In case of positive breach of contract, illegal acts, misconduct in the organization, or infringement of obligations during the negotiation of the contract, SWA GmbH is liable only for intention and negligence; this also applies with respect to legal agents and auxiliary persons.

 

§ 13 Applicable Law

 

These General Terms and Conditions of Sales and all legal relations between SWA GmbH and the Buyer shall be governed by the law of the Federal Republic of Germany. Other national laws and the Uniform Law on the International Sale of Goods (EKG and EKAG, both dd. 17. 7. 1973) shall not apply. If the customer is merchant in terms of a commercial code (HGB), judicial persons of the public law or public-legal funding, the jurisdiction for any and all disputes which arise either directly or indirectly out of this contractual relationship shall be Bamberg.

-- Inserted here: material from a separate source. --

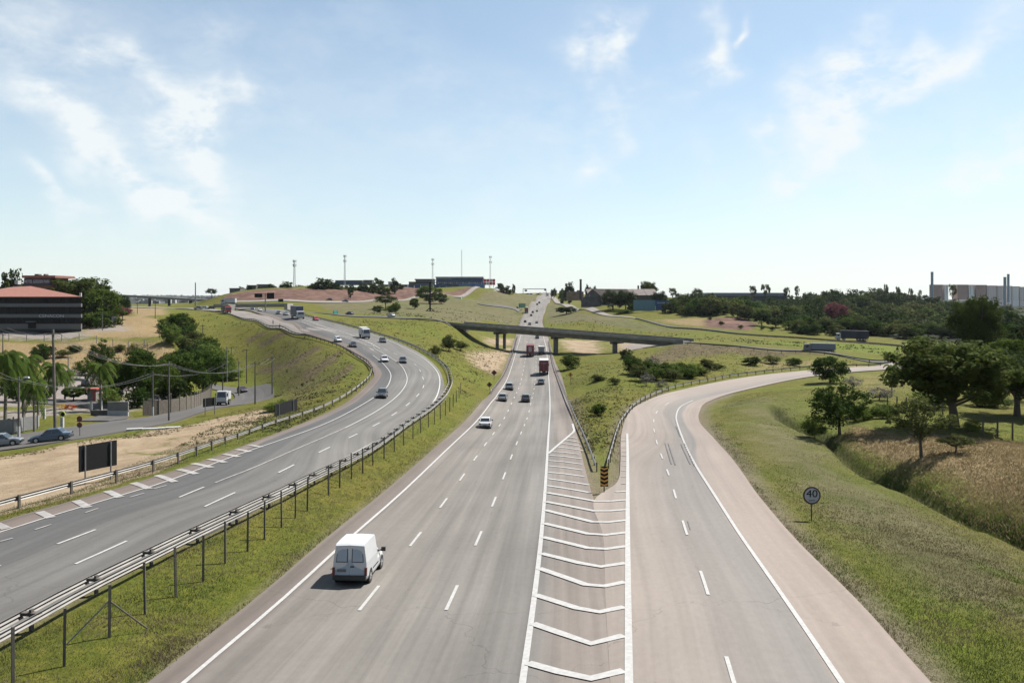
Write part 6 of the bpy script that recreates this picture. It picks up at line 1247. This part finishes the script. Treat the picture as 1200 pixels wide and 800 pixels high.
# blue plant on the crest
M_BLUEW = mat('dark_blue_cladding', (.025, .050, .115), rough=.6); M_BLUEL = mat('mid_blue_wall', (.06, .15, .30), rough=.7); M_REDH = mat('red_hoarding', (.45, .05, .07), rough=.6)
bp_, o = bld(540, 335, 790, 'long dark blue factory building with a pale roof edge on the crest', name='factory_building'); bx('wall', bp_, o, 511, 566, 325.6, 335, 790, 30, M_BLUEW); bx('roof_edge', bp_, o, 510.5, 566.5, 324.2, 325.7, 790, 31, M_WPAINT, 1)
for i in range(8): bx('window', bp_, o, 512+2.1*i, 513.4+2.1*i, 325.9, 327.4, 790, 1, M_GLASS, .4)
for i in range(22): bx('window', bp_, o, 513+2.4*i, 514.4+2.4*i, 330.6, 332.6, 790, 1, M_GLASS if i % 3 else M_WPAINT, .4)
b2, o = bld(497, 335, 800, 'flat grey roofed hut left of the blue factory'); bx('wall', b2, o, 487, 508, 328, 334, 800, 15, mat('hut_wall', (.12, .11, .11), rough=.8)); bx('roof', b2, o, 486, 509, 326.8, 328.1, 800, 17, M_BAND, 1)
b2, o = bld(470, 335, 800, 'small brown and white sheds at the left of the blue plant'); bx('wall', b2, o, 479, 487, 330, 334.5, 800, 12, M_BRICK); bx('wall', b2, o, 455, 470, 332, 334.5, 802, 10, M_WPAINT)
b2, o = bld(500, 337, 770, 'dark blue boundary wall running along the crest', 'wall', 'boundary_wall')
for i in range(12): bx('panel', b2, o, 448+7.5*i+.15, 455.5+7.5*i-.15, 333.3, 337.8, 775, .6, M_BLUEW)
for i in range(5): bx('panel', b2, o, 538+6*i+.15, 544+6*i-.15, 332.3, 337.5, 774, .6, M_BLUEL)
b2, o = bld(573, 334, 780, 'red and white hoarding at the end of the blue factory', 'hoarding', 'hoarding')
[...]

Should individual provisions of these General Terms and Conditions or a provision within the scope of other agreements be or become invalid, this shall not affect the validity of all remaining provisions or agreements.

 

§ 14 Data Protection

 

The customer shall authorize us by doing without a statement to process person-related data, even if submitted by a third person, within the scope of the admissibility of the Federal Data Protection Act if this is required for the implementation of the contractual relation.

 

§ 15 Liability

 

SWA GmbH shall not be liable for production downtimes, business interruption, loss of profit, corruption of data.

 

§ 16 Export

 

The products delivered by SWA GmbH may be subject to export control laws and regulations. The Buyer should contact the Federal Office of Economics and Export Control (BAFA) for further information. For products destined for export to export-restricted countries, SWA GmbH shall acquire an export license in compliance with the German foreign trade regulations of the BAFA.